Hi all. I wasn't quite sure where to post this, but I'm open to critiques and comments.
About three years ago, I began to convert my "Eighties Vancouver" portfolio, originally shot on medium format B&W film, printed and exhibited as silver prints, to digital files printed on rag papers with pigment inks (on an Epson 4900).
In many cases I feel the prints I'm getting now exceed the beauty of the originals -- whether that's due to a maturing eye or the superiority of modern technology. I know that can't be exactly illustrated by web versions; you'll have to take my word for it.
For those who don't know Vancouver, BC, it has been transformed by rapid development over the last three decades so many of the urban landscapes and buildings I recorded are now obliterated or changed.

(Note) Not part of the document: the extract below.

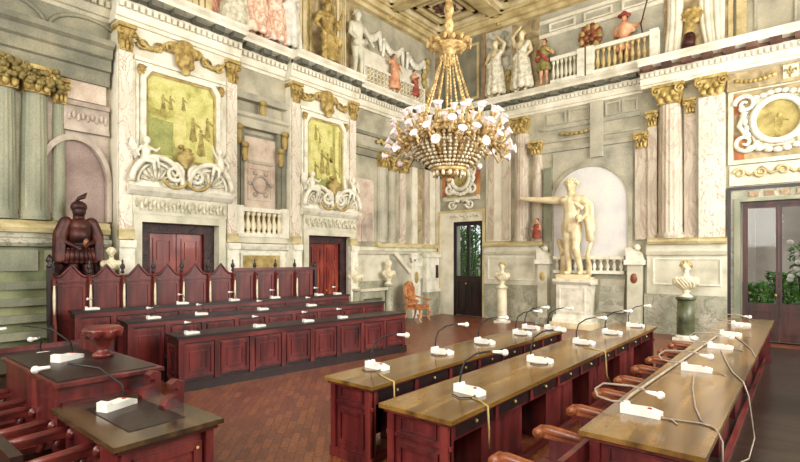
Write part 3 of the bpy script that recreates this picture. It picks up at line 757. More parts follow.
# surround of the far garden door
trim(MB(FB).ring([(.2, 0), (2.04, 0), (2.04, 3.62), (.2, 3.62)], [(DF[0], 0), (DF[1], 0), (DF[1], DF[2]), (DF[0], DF[2])], 0, .06), 'cream')
trim(MB(FB).ring([(.18, 0), (2.06, 0), (2.06, 3.66), (.18, 3.66)], [(.25, 0), (1.99, 0), (1.99, 3.59), (.25, 3.59)], 0, .1), 'ceil_wood')
g = MB(FB)
for k in range(9): g.ell((.75 + .13 * k, .07, 3.44 + .03 * (k % 2)), (.07, .03, .05), 7)
tag(g.build('carved_garland', 'carved'), 'thin carved garland over the far garden door', 'garland')

def glazed_door(nm, u0, u1, zt, y, sill, m, lead, label):
    """double leaf glazed door set back in its opening; frame, leaves, panes, lower panels"""
    door = MB().ring([(u0, y), (u1, y), (u1, y + .001), (u0, y + .001)], [(u0, y), (u1, y), (u1, y), (u0, y)], 0, 0) if False else None
    def X(p): return Vector((p[0], y - p[1], p[2]))
    fr = MB(X).ring([(u0, 0), (u1, 0), (u1, zt), (u0, zt)], [(u0 + .045, 0), (u1 - .045, 0), (u1 - .045, zt - .07), (u0 + .045, zt - .07)], 0, .1, closed=True)
    d = fr.build(nm, m, loc=((u0 + u1) / 2, y, 0)); d['kind'] = 'structure'; d['label'] = label
    a0, a1 = u0 + .045, u1 - .045; mid = (a0 + a1) / 2
    for s0, s1 in ((a0, mid - .005), (mid + .005, a1)):
        lf = MB(X).ring([(s0, .02), (s1, .02), (s1, zt - .07), (s0, zt - .07)], [(s0 + .055, sill), (s1 - .055, sill), (s1 - .055, zt - .14), (s0 + .055, zt - .14)], .02, .075)
        lf = lf.build('door_leaf', m, d)
        MB(X).box(s0 + .02, s1 - .02, .03, .06, .04, sill - .02).build('lower_panel', m, lf)
        MB(X).frame(s0 + .1, s1 - .1, .18, sill - .16, .05, .075, .095).build('panel_molding', m, lf)
        MB(X).box(s0 + .05, s1 - .05, .045, .05, sill, zt - .13).build('pane', 'glass', lf)
        if lead:
            b = MB(X); w_ = (s1 - s0 - .11)
            for q in range(1, lead): b.box(s0 + .055 + w_ * q / lead - .012, s0 + .055 + w_ * q / lead + .012, .035, .06, sill, zt - .14)
            b.build('window_grille', m, lf)
    MB(X).ell((mid - .06, .12, 1.12), (.03, .04, .03), 8).build('door_handle', 'gold', d)
    return d
glazed_door('door_3', DF[0], DF[1], DF[2], .06, 1.38, 'wood_dark', 2, 'dark double door with tall panes onto greenery, at the far corner')
glazed_door('door_4', DR[0] + .04, DR[1], DR[2] - .02, .12, .92, 'door_wood', 0, 'tall dark red glazed double door at the end of the right long table')
# surround of the right door
trim(MB(FB).ring([(8.86, 0), (10.78, 0), (10.78, 3.72), (8.86, 3.72)], [(DR[0], 0), (DR[1], 0), (DR[1], DR[2]), (DR[0], DR[2])], 0, .07), 'green_marble')
trim(MB(FB).ring([(8.86, 0), (10.78, 0), (10.78, 3.72), (8.86, 3.72)], [(8.93, 0), (10.71, 0), (10.71, 3.65), (8.93, 3.65)], .06, .11), 'wood_dark')
trim(MB(FB).ring([(9.0, 0), (10.63, 0), (10.63, 3.44), (9.0, 3.44)], [(DR[0], 0), (DR[1], 0), (DR[1], DR[2]), (DR[0], DR[2])], .06, .12), 'column_green')
g = MB(FB)
for k in range(4): g.box(9.3 + k * .3, 9.48 + k * .3, .07, .1, 3.48, 3.6)
trim(g, 'ceil_dark')

def cartouche(u, z, hw, hh, label, field_m, ground_m, big):
    t = thing('cartouche', label, 'cartouche', (u, -.04, z - hh), 'over-door cartouches')
    F = FB
    MB(F).box(u - hw, u + hw, 0, .04, z - hh, z + hh).build('ground_panel', ground_m, t)
    MB(F).frame(u - hw - .1, u + hw + .1, z - hh - .1, z + hh + .1, .1, .0, .09).build('outer_frame', 'stone', t)
    rw, rh = hw * .5, hh * .56
    MB(F).prism(arc(u, z + .06, rh, 0, 2 * PI, 28, ru=rw)[:-1], .04, .07).build('oval_medallion', field_m, t)
    MB(F).prism([(u + (rw * 1.5 + .06 * math.cos(k * .785)) * math.cos(k * PI / 24), z + .03 + (rh * 1.38 + .06 * math.cos(k * .785)) * math.sin(k * PI / 24)) for k in range(48)], .04, .06).build('stucco_field', 'carved', t)
    MB(F).tube(at_d(arc(u, z + .06, rh + .05, 0, 2 * PI, 32, ru=rw + .05), .09), .075, 8).build('oval_frame', 'white', t)
    s = MB(F)
    for sg in (-1, 1):
        curl(s, u + sg * hw * .72, z + hh * .62, hh * .28, 1.4, 0, .1, .06, mirror=sg)
        curl(s, u + sg * hw * .74, z - hh * .5, hh * .3, 1.4, PI, .1, .06, mirror=sg)
        s.tube(at_d([(u + sg * hw * .72, z + hh * .4), (u + sg * hw * .86, z), (u + sg * hw * .7, z - hh * .3)], .09), .06, 8)
        for q in range(5):
            s.ell((u + sg * (rw + .14 + .03 * q), .1, z - hh * .3 + q * hh * .2), (.07, .06, .09), 8)
    for q in range(7):
        s.ell((u + (q - 3) * hw * .2, .1, z - hh * .74 - .05 * math.cos(q - 3)), (.1, .06, .07), 8)
        s.ell((u + (q - 3) * hw * .16, .1, z + hh * .82 + .04 * math.cos(q - 3)), (.09, .06, .06), 8)
    s.build('white_scrollwork', 'white', t)
    f = MB(F)
    f.ell((u + .03, .075, z + .28 * rh), (.05, .008, .07), 8); f.prism([(u - .07, z - .5 * rh), (u + .1, z - .5 * rh), (u + .09, z + .2 * rh), (u - .05, z + .22 * rh)], .07, .078)
    f.prism([(u + .08, z + .16 * rh), (u + .22, z + .02 * rh), (u + .2, z - .04 * rh), (u + .06, z + .06 * rh)], .07, .077)
    f.build('painted_figure', 'tap_brown', t)
    return t
cartouche(1.12, 4.72, .62, .62, 'small oval cartouche with white scrolls above the far garden door', 'medallion', 'fresco_tan', False)
trim(MB(FB).box(.36, .5, .04, .1, 4.15, 5.2).box(1.74, 1.88, .04, .1, 4.15, 5.2), 'red_ground')
g = MB(FB)
for sg in (-1, 1):
    curl(g, 1.12 + sg * .36, 3.86, .16, 1.3, PI, .08, .05, mirror=sg)
    g.tube(at_d([(1.12 + sg * .05, 3.95), (1.12 + sg * .2, 4.0), (1.12 + sg * .36, 3.88)], .08), .05, 7)
tag(g.build('stucco_scroll', 'white'), 'pair of white stucco scrolls between the far garden door and its oval cartouche', 'scroll')
cartouche(9.84, 5.2, .86, .82, 'large round cartouche with white scrolls on tan and russet ground above the right glazed door', 'medallion', 'fresco_tan', True)
trim(MB(FB).box(9.0, 9.2, .04, .055, 4.4, 5.0).box(9.0, 9.14, .04, .055, 5.5, 5.98), 'red_ground')
trim(MB(FB).box(8.9, 11.3, .0, .06, 3.76, 3.9).box(8.9, 11.3, .0, .05, 3.9, 4.26), 'stone')
g = MB(FB)
for k in range(5):
    sg = 1 if k % 2 else -1
    curl(g, 9.1 + k * .42, 4.06, .12, 1.3, PI * (k % 2), .07, .04, mirror=sg)
    g.tube(at_d([(9.1 + k * .42, 4.18), (9.3 + k * .42, 4.0), (9.5 + k * .42, 4.1)], .06), .035, 6)
tag(g.build('scroll_frieze', 'ceil_wood'), 'olive scrollwork band between the right glazed door and the round cartouche', 'frieze')
# frieze with gold festoon and lily over the right door
trim(MB(FB).box(8.86, 13.0, .0, .1, 6.12, 6.5).box(8.86, 13, 0, .16, 6.06, 6.14), 'fresco_tan')
g = MB(FB)
for k in range(9): g.ell((9.05 + .09 * k, .12, 6.3 - .06 * math.sin(PI * k / 8)), (.06, .04, .05), 7)
tag(g.build('gold_festoon', 'gold_flat'), 'gold festoon on the tan frieze above the round cartouche, right of the tall pilaster', 'festoon')
lp = thing('lily_panel', 'pale square panel with a gold lily above the round cartouche at the right edge', 'panel', (10.08, -.1, 6.14))
MB(FB).box(9.94, 10.22, .1, .13, 6.15, 6.46).build('panel_field', 'stone', lp)
g = MB(FB).ell((10.08, .14, 6.33), (.03, .02, .1), 8)
for sg in (-1, 1): g.tube(at_d([(10.08 + sg * .02, 6.24), (10.08 + sg * .06, 6.34), (10.08 + sg * .1, 6.36), (10.08 + sg * .11, 6.3)], .14), .018, 6)
g.box(10.02, 10.14, .13, .15, 6.25, 6.275); g.ell((10.08, .14, 6.2), (.025, .02, .05), 6)
g.build('gold_lily', 'gold_flat', lp)

# pilasters, columns and dado left of the arch
trim(MB(FB).box(2.1, 3.0, 0, .05, 2.55, 6.5), 'cream')
trim(MB(FB).box(2.2, 2.42, .05, .1, 2.6, 6.4).box(2.75, 2.95, .05, .1, 2.6, 6.4), 'column_pink')
column(FB, 3.38, .25, 2.52, 6.42, 'column_pink', 'tall pinkish fluted column with gold capital left of the marble statue', .5)
column(FB, 3.9, .17, 2.52, 5.6, 'column_pink', 'shorter pale column with gold capital just right of the tall pinkish column', .4)
column(FB, 4.3, .14, 2.52, 5.0, 'plaster_blue', 'slim grey column with gold capital nearest to the outstretched arm of the statue', .35) if False else None
trim(MB(FB).box(4.15, 4.4, 0, .12, 2.5, 4.75), 'column_green')
trim(MB(FB).box(2.06, 4.0, 0, .12, 0, 1.15), 'green_marble')
trim(MB(FB).box(2.06, 4.0, 0, .1, 1.15, 2.15).prof([(0, 2.1), (.16, 2.12), (.2, 2.2), (.14, 2.24), (.14, 2.38), (0, 2.39)], 2.06, 4.0), 'stone')
trim(MB(FB).frame(2.2, 3.86, 1.3, 2.05, .04, .1, .13), 'white')
trim(MB(FB).prof([(0, 2.38), (.22, 2.38), (.25, 2.44), (.2, 2.48), (.22, 2.52), (0, 2.54)], 2.06, 4.1), 'ochre_ledge')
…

This week, I was lucky to have
Vancouver Magazine publish
a profile of me and the work, which has attracted a fair bit of attention the collection that had lain almost forgotten in my archive for well over a decade.
At the time I made the photographs I was inspired by works of photographers in the documentary tradition, consumed by the perhaps presumptive idea that my old Mamiyaflex 6x6 camera might reach under the surfaces of things to reveal some hidden secret. Certainly the works of my heroes -- Manuel Alvarez-Bravo, Walker Evans, Eugene Atget -- had that effect on me.
I have the larger 80' Van portfolio online
here.
It is not my place to claim these images as "art," nor do I particularly care. I hope that they might be part of the continuum of good documentary photography. Comments and questions welcome.